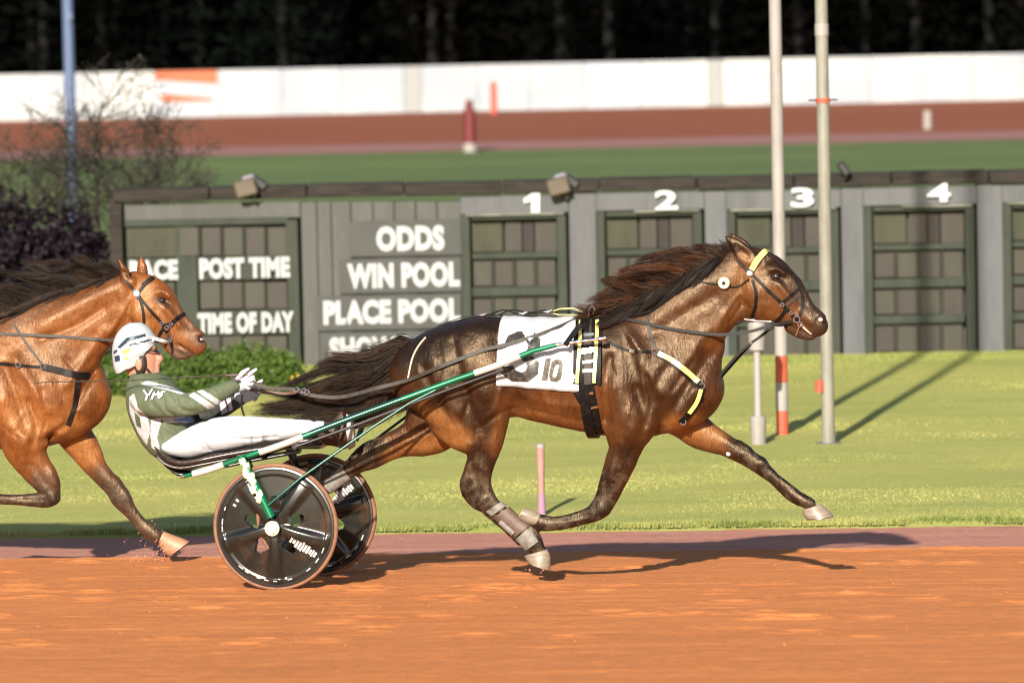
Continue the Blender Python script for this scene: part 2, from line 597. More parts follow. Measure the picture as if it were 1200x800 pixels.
# strands of hair between guide lines
def hair(name, guides, count, m, parent, rad=.0022, spread=.02, wave=.012, cols=((.012, .009, .008), (.06, .028, .014)), seg=10, seed=1, tipvar=.35, nclump=46):
    """guides: arrays (k,3) local points, ordered side by side"""
    g = np.random.default_rng(seed)
    G = np.stack([resample(catmull(q, 4), seg) for q in guides])
    cu = np.sort(g.random(nclump)) * (len(G) - 1)          # locks: strands gather towards their lock's tip
    clen = 1 - tipvar * g.random(nclump) ** 1.3; coff = g.normal(size=(nclump, 3)) * spread * 1.5
    cph = g.random((nclump, 3)) * 6.28; cfr = 3.0 + 3.5 * g.random((nclump, 3)); camp = wave * g.uniform(.5, 1.6, (nclump, 1)); ccol = g.random(nclump) ** 2.2
    V = np.zeros((count, seg, 3, 3)); Cc = np.zeros((count, seg, 3, 3))
    for i in range(count):
        u = g.random() * (len(G) - 1); a = int(min(u, len(G) - 2)); f = u - a
        p = G[a] * (1 - f) + G[a + 1] * f
        c_ = int(np.argmin(np.abs(cu - u + g.normal() * .12)))
        b_ = int(min(cu[c_], len(G) - 2)); f = cu[c_] - b_
        pc = G[b_] * (1 - f) + G[b_ + 1] * f
        sw = (np.linspace(0, 1, seg) ** .8 * .8)[:, None]
        if g.random() < .14: sw = sw * .2                 # fly-away hairs
        p = p * (1 - sw) + pc * sw
        L = clen[c_] * (1 - .25 * g.random() ** 2)
        tt = np.linspace(0, L, seg) * (seg - 1)
        p = np.stack([np.interp(tt, np.arange(seg), p[:, ax]) for ax in range(3)], 1)
        s = np.linspace(0, 1, seg)
        ph = g.random(3) * 6.28; fr_ = 2.5 + 3 * g.random(3)
        off = g.normal(size=3) * spread
        cl = np.sin(s[:, None] * cfr[c_] + cph[c_]) * camp[c_] * (s[:, None] ** 1.1) + coff[c_] * s[:, None]
        p = p + off * (.5 - .15 * s[:, None]) + np.sin(s[:, None] * fr_ * 1.3 + ph) * wave * .35 * s[:, None] + cl
        d = np.gradient(p, axis=0); d /= np.linalg.norm(d, axis=1)[:, None] + 1e-9
        a1 = np.cross(d, [0, 1, .3]); a1 /= np.linalg.norm(a1, axis=1)[:, None] + 1e-9
        a2 = np.cross(d, a1)
        r = rad * (.6 + .8 * g.random()) * (1 - .85 * s ** 2)[:, None]
        for k in range(3):
            t = 2 * math.pi * k / 3
            V[i, :, k] = p + r * (a1 * math.cos(t) + a2 * math.sin(t))
        w = np.clip(.55 * g.random() ** 2 + .6 * ccol[c_], 0, 1)
        c = np.array(cols[0]) * (1 - w) + np.array(cols[1]) * w
        Cc[i] = c * (1 + .5 * s[:, None, None])
    idx = np.arange(count * seg * 3).reshape(count, seg, 3)
    Fs = []
    for k in range(3):
        Fs.append(np.stack([idx[:, :-1, k], idx[:, :-1, (k + 1) % 3], idx[:, 1:, (k + 1) % 3], idx[:, 1:, k]], -1).reshape(-1, 4))
    return fast_mesh(name, V.reshape(-1, 3), np.vstack(Fs), m, parent, True, Cc.reshape(-1, 3))
# ------------------------------------------------------------------ ground, tracks, grass
M_dirt = mat('track_clay', (.56, .205, .068), rough=.95, spec=.15,
             noise=[((.55, 3.2, 3.2), (.49, .172, .056), .38, .66, 'MIX'), ((3, 9, 9), (.575, .22, .076), .5, .8, 'MIX'), ((60, 90, 90), (.38, .135, .046), .52, .8, 'MIX')],
             bump=[((30, 45, 45), .35, .010), (160, .5, .004)])
M_strip = mat('strip_clay', (.48, .225, .165), rough=.95, spec=.15,
              noise=[((.8, 5, 5), (.40, .18, .135), .4, .65, 'MIX'), ((40, 70, 70), (.36, .17, .13), .5, .8, 'MIX')], bump=[((30, 45, 45), .6, .012)])
M_lip = mat('scraped_clay', (.58, .30, .17), rough=.95, spec=.1, noise=[((2, 20, 20), (.42, .19, .1), .45, .65, 'MIX')])
M_turf = mat('mown_turf', (.37, .36, .11), rough=.9, spec=.1,
             noise=[((.28, 1.5, 1), (.29, .315, .09), .4, .62, 'MIX'), ((1.2, 6, 1), (.40, .38, .12), .5, .75, 'MIX'), ((14, 30, 1), (.22, .26, .06), .52, .8, 'MIX')])
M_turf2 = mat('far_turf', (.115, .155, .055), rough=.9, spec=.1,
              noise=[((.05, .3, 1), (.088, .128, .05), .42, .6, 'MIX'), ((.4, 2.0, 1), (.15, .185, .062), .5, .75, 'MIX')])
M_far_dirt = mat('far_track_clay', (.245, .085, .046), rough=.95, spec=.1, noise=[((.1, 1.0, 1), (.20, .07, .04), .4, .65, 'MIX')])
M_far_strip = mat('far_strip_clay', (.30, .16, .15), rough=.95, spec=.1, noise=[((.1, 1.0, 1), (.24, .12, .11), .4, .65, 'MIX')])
M_blade = mat('grass_blade', (.2, .25, .04), rough=.6, spec=.25, tint=True)

def tq(u, q, z):
    return (TF.x * u + TL.x * q, TF.y * u + TL.y * q, z)

def ground_sheets():
    # one sheet out to the horizon; it dips under the track
    qs = [-1500, Q0 - 25, QG, QG + 1.0, 1800]
    zs = [float(surf_z(np.array(Q0 - 25))) - .06, float(surf_z(np.array(Q0 - 25))) - .06, ZG - .06, ZG, ZG]
    V = []; us = [-1800, -60, 60, 1800]
    for q, z in zip(qs, zs):
        for u in us: V.append(tq(u, q, z))
    n = len(us)
    F = [(i * n + j, i * n + j + 1, (i + 1) * n + j + 1, (i + 1) * n + j) for i in range(len(qs) - 1) for j in range(n - 1)]
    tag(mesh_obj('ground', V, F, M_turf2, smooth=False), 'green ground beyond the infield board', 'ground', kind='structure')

    # raked racing surface with real relief
    def relief(name, u0, u1, q0, q1, du, dq, m, amp, zoff, edge0=None, edge1=None):
        nu = int((u1 - u0) / du) + 1; nq = int((q1 - q0) / dq) + 1
        u = np.linspace(u0, u1, nu)[:, None] + np.zeros((1, nq)); q = np.linspace(q0, q1, nq)[None, :] + np.zeros((nu, 1))
        t = np.linspace(0, 1, nq)[None, :]
        if edge0: q = q + edge0(u) * (1 - t) ** 8
        if edge1: q = q + edge1(u) * t ** 8
        h = (fbm(u * 1.5, q * 7, 3) - .5) * amp * 1.6 + (fbm(u * 9, q * 26, 4) - .5) * amp + (fbm(u * 30, q * 50, 3) - .5) * amp * .7
        z = surf_z(q) + h + zoff
        return u, q, z, nu, nq
    def put(name, u, q, z, nu, nq, m):
        V = np.stack([TF.x * u + TL.x * q, TF.y * u + TL.y * q, z], -1).reshape(-1, 3)
        i = np.arange(nu * nq).reshape(nu, nq)
        F = np.stack([i[:-1, :-1], i[1:, :-1], i[1:, 1:], i[:-1, 1:]], -1).reshape(-1, 4)
        return fast_mesh(name, V, F, m)
    e1 = lambda u: (fbm(u * 1.3, u * 0 + 3, 4) - .5) * .10
    u, q, z, nu, nq = relief('t', -5.5, 5.5, Q0 - 7.5, QE, .022, .024, M_dirt, .009, .0)
    t = np.linspace(0, 1, nq)[None, :]
    q = q + e1(u) * t ** 6
    # wheel ruts and hoof marks along the line of travel
    for qq, w, d in ((Q0 + .05, .03, .012), (Q0 - 1.1, .04, .008), (Q0 - 1.9, .03, .007), (Q0 - .5, .05, .006)):
        z -= d * np.exp(-((q - qq - .05 * np.sin(u * .8)) / w) ** 2) * (.4 + .6 * fbm(u * 2, q * 0 + 9, 2))
    g = np.random.default_rng(5)
    for _ in range(150):
        uu, qq = g.uniform(-5, 5), g.uniform(Q0 - 4, QE - .1); r = g.uniform(.05, .09)
        d2 = ((u - uu) / (r * 1.5)) ** 2 + ((q - qq) / r) ** 2
        z += -.016 * np.exp(-d2 * 2.2) + .009 * np.exp(-(np.sqrt(d2) - 1.35) ** 2 * 8)
    z += .012 * np.exp(-((q - (QE + e1(u))) / .05) ** 2)
    tag(put('racetrack', u, q, z, nu, nq, M_dirt), 'raked orange clay racing surface', 'track', kind='structure')
    # the same surface running on beyond the close-up part
    for nm, (ua, ub), (qa, qb) in (('racetrack', (-400, -5.5), (Q0 - 25, QE)), ('racetrack', (5.5, 400), (Q0 - 25, QE)), ('racetrack', (-5.5, 5.5), (Q0 - 25, Q0 - 7.5))):
        o = mesh_obj(nm, [tq(ua, qa, float(surf_z(np.array(qa)))), tq(ub, qa, float(surf_z(np.array(qa)))), tq(ub, qb, float(surf_z(np.array(qb)))), tq(ua, qb, float(surf_z(np.array(qb))))], [(0, 1, 2, 3)], M_dirt)
        tag(o, 'orange clay racing surface running on past the picture', 'track', kind='structure')
    # strip of paler, pinker dirt at the foot of the grass
    e2 = lambda u: (fbm(u * 2.1, u * 0 + 7, 4) - .5) * .22
    u, q, z, nu, nq = relief('s', -5.5, 5.5, QE - .12, QG + .12, .03, .03, M_strip, .009, -.016)
    t = np.linspace(0, 1, nq)[None, :]
    q = q + e2(u) * t ** 4
    tag(put('dirt_strip', u, q, z, nu, nq, M_strip), 'dusty pinkish strip between track and grass', 'dirt strip', kind='structure')
    for ua, ub in ((-400, -5.5), (5.5, 400)):
        o = mesh_obj('dirt_strip', [tq(ua, QE, float(surf_z(np.array(QE))) - .01), tq(ub, QE, float(surf_z(np.array(QE))) - .01), tq(ub, QG, ZG - .01), tq(ua, QG, ZG - .01)], [(0, 1, 2, 3)], M_strip)
        tag(o, 'pinkish dirt strip running on past the picture', 'dirt strip', kind='structure')
    # scraped pale lip between the two
    uu = np.linspace(-5.5, 5.5, 300); mb = MB()
    qq = QE + e1(uu) + .006 + .012 * (fbm(uu * 6, uu * 0, 3) - .5)
    V = []
    for k, (a, b) in enumerate(zip(uu, qq)):
        zz = float(surf_z(np.array(b)))
        w = .006 + .028 * float(fbm(np.array(a * 3.0), np.array(2.0), 3)); hh = .010 + .012 * float(fbm(np.array(a * 7.0), np.array(5.0), 3))
        V += [tq(a, b - w, zz - .006), tq(a, b, zz + hh), tq(a, b + w, zz - .02)]
    F = []
    for k in range(len(uu) - 1):
        for c in (0, 1): F.append((k * 3 + c, (k + 1) * 3 + c, (k + 1) * 3 + c + 1, k * 3 + c + 1))
    tag(mesh_obj('track_edge', V, F, M_lip), 'pale scraped lip along the inner edge of the track', 'track edge', kind='structure')

    # near lawn of the infield, up to the board, gently uneven
    nu, nq = 140, 90
    u = np.linspace(-30, 30, nu)[:, None] + np.zeros((1, nq)); q = QG - .22 + (np.linspace(0, 1, nq)[None, :] ** 1.4) * 24 + np.zeros((nu, 1))
    z = ZG + .006 + fbm(u * .8, q * .8, 3) * .02
    z = np.where(q < QG + .02, ZG - .03, z)
    o = put('infield_lawn', u, q, z, nu, nq, M_turf); tag(o, 'bright mown lawn between track and board', 'lawn', kind='structure')
    # blades
    g = np.random.default_rng(11); N = 330000
    du = g.uniform(-5.2, 5.2, N); dq = QG + .0 + 16.5 * g.random(N) ** 1.35
    edge = QG - .08 + .34 * (fbm(du * 2.1, du * 0 + 7, 4) - .5) + .16 * (fbm(du * 9, du * 0 + 1, 3) - .5) + g.exponential(.06, N)
    keep = dq > edge; du, dq, edge = du[keep], dq[keep], edge[keep]; N = len(du)
    sc = 1 + .5 * (dq - QG) / 16
    hgt = g.uniform(.007, .019, N) * (.6 + .8 * fbm(du * 1.1, dq * 2.2, 3)); w = g.uniform(.003, .006, N) * sc
    ang = g.uniform(0, 6.28, N); lean = g.normal(size=(N, 2)) * .014
    B = np.stack([TF.x * du + TL.x * dq, TF.y * du + TL.y * dq, np.full(N, ZG + .006)], -1)
    d = np.stack([np.cos(ang), np.sin(ang) * .6, np.zeros(N)], -1) * w[:, None]
    T = B + np.c_[lean, hgt]
    V = np.stack([B - d, B + d, T], 1).reshape(-1, 3)
    F = np.arange(3 * N).reshape(N, 3)
    mixv = np.clip((fbm(du * .5, dq * 1.8, 3) - .5) * 2.2 + .5 + g.normal(size=N) * .10, 0, 1)[:, None]
    C = np.array((.27, .295, .085)) * (1 - mixv) + np.array((.44, .42, .145)) * mixv
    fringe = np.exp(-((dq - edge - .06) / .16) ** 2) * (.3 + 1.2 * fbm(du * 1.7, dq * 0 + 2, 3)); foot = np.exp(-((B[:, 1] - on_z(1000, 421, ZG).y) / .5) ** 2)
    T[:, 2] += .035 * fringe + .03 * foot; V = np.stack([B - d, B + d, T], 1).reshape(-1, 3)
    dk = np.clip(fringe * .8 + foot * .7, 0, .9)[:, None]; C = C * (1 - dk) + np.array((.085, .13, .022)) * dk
    dead = g.random(N) < .012; C[dead] = (.42, .36, .15)
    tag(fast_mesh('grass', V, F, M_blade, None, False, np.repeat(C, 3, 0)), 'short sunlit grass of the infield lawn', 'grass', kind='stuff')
    # clods and crumbs thrown on the surface
    N = 450; V = []; F = []
    base = np.array([(1, 0, 0), (-1, 0, 0), (0, 1, 0), (0, -1, 0), (0, 0, 1), (0, 0, -.4)], float); bf = [(0, 2, 4), (2, 1, 4), (1, 3, 4), (3, 0, 4), (2, 0, 5), (1, 2, 5), (3, 1, 5), (0, 3, 5)]
    for i in range(N):
        a, b = g.uniform(-4.6, 4.6), g.uniform(Q0 - 4.5, QE - .05); r = .002 + .006 * g.random() ** 4
        p = np.array(tq(a, b, float(surf_z(np.array(b))) + r * .2))
        k = len(V); V += list(p + base * r * g.uniform(.6, 1.4, (6, 3))); F += [tuple(j + k for j in t) for t in bf]
    tag(mesh_obj('clods', np.array(V), F, M_dirt, smooth=False), 'small clods and crumbs of clay on the track', 'clods', kind='stuff')
    # far side of the oval
    yl = [at(600, y, 0) for y in (0,)]
    def zline(py): return on_z(600, py, ZG).y
    yf0, yf1, yf2 = zline(176), zline(166), zline(130)
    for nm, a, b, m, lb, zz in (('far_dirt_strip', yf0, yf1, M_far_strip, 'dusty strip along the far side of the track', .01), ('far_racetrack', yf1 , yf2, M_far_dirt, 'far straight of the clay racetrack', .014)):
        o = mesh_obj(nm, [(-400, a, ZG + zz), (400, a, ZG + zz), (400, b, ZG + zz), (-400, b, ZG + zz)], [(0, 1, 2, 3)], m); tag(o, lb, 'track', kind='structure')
    return yf2
Y_FAR = ground_sheets()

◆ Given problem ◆
Only the lines from the one with "for nm, a, b, m, lb, zz" through the end of the material are wanted; copy them exactly, both ends included.

◆ Expected output ◆
    for nm, a, b, m, lb, zz in (('far_dirt_strip', yf0, yf1, M_far_strip, 'dusty strip along the far side of the track', .01), ('far_racetrack', yf1 , yf2, M_far_dirt, 'far straight of the clay racetrack', .014)):
        o = mesh_obj(nm, [(-400, a, ZG + zz), (400, a, ZG + zz), (400, b, ZG + zz), (-400, b, ZG + zz)], [(0, 1, 2, 3)], m); tag(o, lb, 'track', kind='structure')
    return yf2
Y_FAR = ground_sheets()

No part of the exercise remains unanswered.